D.C. Council takes preliminary vote on budget that includes property and soda tax increases


Heather Curtis
WMAL.com

WASHINGTON (WMAL) – Increased property taxes on homes worth more than $1 million dollars and a tax hike on sodas are among the items included in the Fiscal Year 2020 budget the D.C. Council will take a preliminary vote on Tuesday.

Drinking a soda will cost more in D.C. if the council’s proposed budget passes as is. It includes raising the soda tax from 7 to 8% as a way to pay for meal programs for the poor including free dinner for low-income children in the summer.

Council Chair Phil Mendelson said he’s not happy with the proposed tax hike, but discussions among council members last week indicate the majority of them support it.

Another tax increase Mendelson opposes is one on properties worth more than $1 million dollars, which will be included in an amendment proposed Tuesday.

“It’s very easy to tax one’s way to more programs, but there are consequences, and I believe strongly those consequences are adverse,” Mendelson told reporters Monday.

Mendelson believes they need to save tax increases for recessions.

Another item in the budget is a provision that would withhold city building permits – including ones for schools – unless the city starts enforcing the Airbnb regulations approved unanimously by the council in November. They would prohibit short-term rentals of second homes and limit rentals of primary residences – including rooms within them – to 90 days per year.
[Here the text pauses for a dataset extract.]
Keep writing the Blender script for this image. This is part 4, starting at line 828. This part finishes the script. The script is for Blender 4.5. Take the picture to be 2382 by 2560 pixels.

Mayor Muriel Bowser signed the bill into law even though she opposes it. Now, Mendelson said she is purposely dragging her feet on the implementation, which is supposed to happen in June.

Before the law can go into effect, the planning board needs to release a report that the zoning commission will use to revise the city’s zoning rules.

“In recent conversations it’s clear to me that it’s deliberate that that report has not been produced, and that’s all that has to happen. It’s just producing that report so that the zoning commission can schedule the case,” Mendelson said.

The council is also at odds with the mayor over other issues, including making the D.C. Circulator bus free and continuing the Great Streets initiative.

Bowser initially made the Circulator free during the government shutdown. After the shutdown she decided to permanently get rid of the $1 fare. The mayor hailed the move as a way to help the city’s low-wage workers, but council members say making the Circulator bus free doesn’t benefit them at all.

Council members say the city’s low-income residents aren’t the ones taking the bus. According to them, tourists and people who work downtown are the ones riding the Circulator. Some council members feel spending the money on other initiatives would be more beneficial to Washingtonians struggling to get by.

The budget also cuts $2 million in grant money for the Great Streets program, which Bowser said has awarded more than $16 million in grant money to small businesses throughout the city since 2015.

“These grants have helped our small and local businesses buy new signage, modernize their store, diversify their offerings and grow new businesses,” Bowser said at a press conference Monday.

Mendelson said the program is a good one, but there are other programs that can help small business owners do those things.

Final votes on these and other items in the budget will happen later this month.